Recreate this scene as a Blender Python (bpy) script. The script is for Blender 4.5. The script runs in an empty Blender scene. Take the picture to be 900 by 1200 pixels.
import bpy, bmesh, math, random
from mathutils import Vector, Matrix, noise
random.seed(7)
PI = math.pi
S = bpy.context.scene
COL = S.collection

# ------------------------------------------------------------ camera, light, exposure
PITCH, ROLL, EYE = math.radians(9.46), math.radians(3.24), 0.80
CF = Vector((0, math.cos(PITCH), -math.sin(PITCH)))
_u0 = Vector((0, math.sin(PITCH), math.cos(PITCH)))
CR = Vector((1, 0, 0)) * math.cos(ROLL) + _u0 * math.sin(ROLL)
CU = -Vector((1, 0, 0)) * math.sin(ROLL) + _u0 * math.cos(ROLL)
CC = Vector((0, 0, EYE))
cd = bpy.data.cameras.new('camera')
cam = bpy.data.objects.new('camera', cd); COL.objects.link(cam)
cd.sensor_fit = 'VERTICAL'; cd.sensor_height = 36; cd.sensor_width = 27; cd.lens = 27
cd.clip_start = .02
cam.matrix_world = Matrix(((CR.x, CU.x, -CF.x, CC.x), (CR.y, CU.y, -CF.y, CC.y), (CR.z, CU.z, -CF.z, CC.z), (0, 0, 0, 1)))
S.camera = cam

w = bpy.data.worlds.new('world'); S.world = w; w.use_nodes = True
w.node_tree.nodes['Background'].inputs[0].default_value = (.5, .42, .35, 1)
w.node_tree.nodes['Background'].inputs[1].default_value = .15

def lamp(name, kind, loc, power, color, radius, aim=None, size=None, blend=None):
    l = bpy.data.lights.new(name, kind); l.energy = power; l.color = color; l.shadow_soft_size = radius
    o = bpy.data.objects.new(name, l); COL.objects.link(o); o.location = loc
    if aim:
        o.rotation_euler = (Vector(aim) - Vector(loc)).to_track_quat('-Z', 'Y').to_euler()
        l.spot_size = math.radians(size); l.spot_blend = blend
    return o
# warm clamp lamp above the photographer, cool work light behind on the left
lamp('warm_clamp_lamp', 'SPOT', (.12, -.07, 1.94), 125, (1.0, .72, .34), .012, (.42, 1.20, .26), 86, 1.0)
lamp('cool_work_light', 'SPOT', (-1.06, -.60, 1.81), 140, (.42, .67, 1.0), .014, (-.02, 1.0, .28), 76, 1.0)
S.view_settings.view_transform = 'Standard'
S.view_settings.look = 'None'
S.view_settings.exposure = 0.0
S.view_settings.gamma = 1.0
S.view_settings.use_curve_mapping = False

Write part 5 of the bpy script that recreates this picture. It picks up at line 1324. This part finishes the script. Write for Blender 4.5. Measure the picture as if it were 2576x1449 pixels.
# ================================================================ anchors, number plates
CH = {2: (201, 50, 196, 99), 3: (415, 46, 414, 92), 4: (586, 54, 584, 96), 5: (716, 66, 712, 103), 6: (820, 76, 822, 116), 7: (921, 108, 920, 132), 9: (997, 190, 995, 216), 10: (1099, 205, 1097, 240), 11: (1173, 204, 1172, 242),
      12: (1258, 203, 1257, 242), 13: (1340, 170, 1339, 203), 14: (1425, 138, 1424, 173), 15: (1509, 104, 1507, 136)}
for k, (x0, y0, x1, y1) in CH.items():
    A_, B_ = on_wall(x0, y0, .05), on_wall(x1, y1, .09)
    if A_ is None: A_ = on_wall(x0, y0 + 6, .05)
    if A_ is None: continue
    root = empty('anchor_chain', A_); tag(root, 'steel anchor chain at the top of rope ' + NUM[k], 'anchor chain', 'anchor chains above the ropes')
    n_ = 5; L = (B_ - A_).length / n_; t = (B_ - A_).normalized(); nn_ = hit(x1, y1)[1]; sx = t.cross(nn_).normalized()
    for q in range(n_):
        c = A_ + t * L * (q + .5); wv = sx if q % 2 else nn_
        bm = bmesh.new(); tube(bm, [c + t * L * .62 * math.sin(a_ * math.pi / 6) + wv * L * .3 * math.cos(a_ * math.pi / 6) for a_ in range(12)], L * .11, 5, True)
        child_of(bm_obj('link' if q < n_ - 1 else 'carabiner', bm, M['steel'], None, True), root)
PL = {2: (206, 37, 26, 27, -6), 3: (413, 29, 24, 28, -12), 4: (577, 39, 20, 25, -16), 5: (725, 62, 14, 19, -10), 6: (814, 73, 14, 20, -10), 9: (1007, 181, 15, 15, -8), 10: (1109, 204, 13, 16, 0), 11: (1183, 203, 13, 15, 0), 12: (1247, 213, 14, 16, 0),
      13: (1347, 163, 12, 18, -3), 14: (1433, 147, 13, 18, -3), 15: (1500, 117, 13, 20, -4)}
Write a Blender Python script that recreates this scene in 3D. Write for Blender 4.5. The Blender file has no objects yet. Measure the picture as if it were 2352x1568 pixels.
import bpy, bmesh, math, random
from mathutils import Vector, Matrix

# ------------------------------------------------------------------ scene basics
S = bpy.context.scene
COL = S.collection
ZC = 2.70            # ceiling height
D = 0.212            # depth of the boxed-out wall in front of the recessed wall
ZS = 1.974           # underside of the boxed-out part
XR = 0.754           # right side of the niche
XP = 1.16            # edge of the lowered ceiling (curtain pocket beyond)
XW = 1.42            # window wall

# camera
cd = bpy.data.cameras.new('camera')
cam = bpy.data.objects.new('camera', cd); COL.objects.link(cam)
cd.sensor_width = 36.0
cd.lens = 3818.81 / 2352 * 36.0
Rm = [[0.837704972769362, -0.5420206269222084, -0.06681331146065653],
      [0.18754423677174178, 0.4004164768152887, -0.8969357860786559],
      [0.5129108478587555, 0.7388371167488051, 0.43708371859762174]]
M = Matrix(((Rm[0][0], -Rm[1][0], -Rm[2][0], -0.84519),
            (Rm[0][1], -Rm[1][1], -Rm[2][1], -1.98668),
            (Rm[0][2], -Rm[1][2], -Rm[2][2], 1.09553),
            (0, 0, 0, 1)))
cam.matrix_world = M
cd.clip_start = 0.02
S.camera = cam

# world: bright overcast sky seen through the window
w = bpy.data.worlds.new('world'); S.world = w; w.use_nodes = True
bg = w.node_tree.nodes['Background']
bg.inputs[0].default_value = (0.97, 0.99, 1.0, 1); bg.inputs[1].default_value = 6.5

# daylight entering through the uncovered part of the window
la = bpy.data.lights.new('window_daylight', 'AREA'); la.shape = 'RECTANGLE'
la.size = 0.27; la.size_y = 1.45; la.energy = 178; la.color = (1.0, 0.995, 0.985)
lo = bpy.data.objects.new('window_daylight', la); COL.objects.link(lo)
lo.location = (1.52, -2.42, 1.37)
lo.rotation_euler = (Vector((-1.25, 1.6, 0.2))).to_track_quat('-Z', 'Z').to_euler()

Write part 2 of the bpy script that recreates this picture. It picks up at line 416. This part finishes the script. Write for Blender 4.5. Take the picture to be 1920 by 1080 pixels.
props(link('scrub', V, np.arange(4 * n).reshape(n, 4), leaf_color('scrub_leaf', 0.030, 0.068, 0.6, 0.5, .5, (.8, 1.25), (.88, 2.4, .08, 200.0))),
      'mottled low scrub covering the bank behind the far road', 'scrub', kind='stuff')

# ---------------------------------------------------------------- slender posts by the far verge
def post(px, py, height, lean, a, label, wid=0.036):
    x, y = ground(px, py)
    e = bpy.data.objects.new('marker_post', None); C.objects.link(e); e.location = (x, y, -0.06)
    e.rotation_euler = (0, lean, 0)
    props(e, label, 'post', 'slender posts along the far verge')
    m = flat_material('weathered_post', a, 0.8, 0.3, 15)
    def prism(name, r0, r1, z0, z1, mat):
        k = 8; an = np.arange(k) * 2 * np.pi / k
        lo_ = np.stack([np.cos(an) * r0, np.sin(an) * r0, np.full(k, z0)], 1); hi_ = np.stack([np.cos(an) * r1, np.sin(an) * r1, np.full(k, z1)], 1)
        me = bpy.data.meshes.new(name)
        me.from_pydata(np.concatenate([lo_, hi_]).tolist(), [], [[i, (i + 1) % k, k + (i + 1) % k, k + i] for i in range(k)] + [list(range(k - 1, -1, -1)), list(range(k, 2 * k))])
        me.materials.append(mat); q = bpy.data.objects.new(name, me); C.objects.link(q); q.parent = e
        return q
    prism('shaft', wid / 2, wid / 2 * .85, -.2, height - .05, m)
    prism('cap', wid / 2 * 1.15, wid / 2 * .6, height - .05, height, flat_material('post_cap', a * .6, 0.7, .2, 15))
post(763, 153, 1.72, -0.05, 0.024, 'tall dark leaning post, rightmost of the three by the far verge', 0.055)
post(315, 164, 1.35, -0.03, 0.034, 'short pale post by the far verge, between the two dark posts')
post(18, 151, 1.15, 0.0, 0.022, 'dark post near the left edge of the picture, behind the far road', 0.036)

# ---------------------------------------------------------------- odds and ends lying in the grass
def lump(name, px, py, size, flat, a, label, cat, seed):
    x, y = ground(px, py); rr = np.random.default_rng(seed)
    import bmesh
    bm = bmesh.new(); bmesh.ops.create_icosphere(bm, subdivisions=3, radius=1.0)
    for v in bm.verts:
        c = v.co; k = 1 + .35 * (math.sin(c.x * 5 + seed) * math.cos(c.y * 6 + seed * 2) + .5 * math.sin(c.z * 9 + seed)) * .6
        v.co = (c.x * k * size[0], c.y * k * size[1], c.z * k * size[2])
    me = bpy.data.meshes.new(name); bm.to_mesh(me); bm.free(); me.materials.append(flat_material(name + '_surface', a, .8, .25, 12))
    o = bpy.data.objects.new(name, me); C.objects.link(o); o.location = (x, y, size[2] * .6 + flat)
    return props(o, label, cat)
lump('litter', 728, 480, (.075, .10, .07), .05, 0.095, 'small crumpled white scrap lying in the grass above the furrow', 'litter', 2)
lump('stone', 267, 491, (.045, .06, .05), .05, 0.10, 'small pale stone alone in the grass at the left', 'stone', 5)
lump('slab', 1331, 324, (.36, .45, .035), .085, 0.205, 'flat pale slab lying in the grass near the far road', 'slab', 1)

• _What you have to do_: Reproduce verbatim the range of lines that opens the records and closes with the line containing "w.node_tree.nodes['Background'].inputs[1].default_value = .15". Omit everything after it.

• _Solution for this exercise_:
Recreate this scene as a Blender Python (bpy) script. The script is for Blender 4.5. The script runs in an empty Blender scene. Take the picture to be 900 by 1200 pixels.
import bpy, bmesh, math, random
from mathutils import Vector, Matrix, noise
random.seed(7)
PI = math.pi
S = bpy.context.scene
COL = S.collection

# ------------------------------------------------------------ camera, light, exposure
PITCH, ROLL, EYE = math.radians(9.46), math.radians(3.24), 0.80
CF = Vector((0, math.cos(PITCH), -math.sin(PITCH)))
_u0 = Vector((0, math.sin(PITCH), math.cos(PITCH)))
CR = Vector((1, 0, 0)) * math.cos(ROLL) + _u0 * math.sin(ROLL)
CU = -Vector((1, 0, 0)) * math.sin(ROLL) + _u0 * math.cos(ROLL)
CC = Vector((0, 0, EYE))
cd = bpy.data.cameras.new('camera')
cam = bpy.data.objects.new('camera', cd); COL.objects.link(cam)
cd.sensor_fit = 'VERTICAL'; cd.sensor_height = 36; cd.sensor_width = 27; cd.lens = 27
cd.clip_start = .02
cam.matrix_world = Matrix(((CR.x, CU.x, -CF.x, CC.x), (CR.y, CU.y, -CF.y, CC.y), (CR.z, CU.z, -CF.z, CC.z), (0, 0, 0, 1)))
S.camera = cam

w = bpy.data.worlds.new('world'); S.world = w; w.use_nodes = True
w.node_tree.nodes['Background'].inputs[0].default_value = (.5, .42, .35, 1)
w.node_tree.nodes['Background'].inputs[1].default_value = .15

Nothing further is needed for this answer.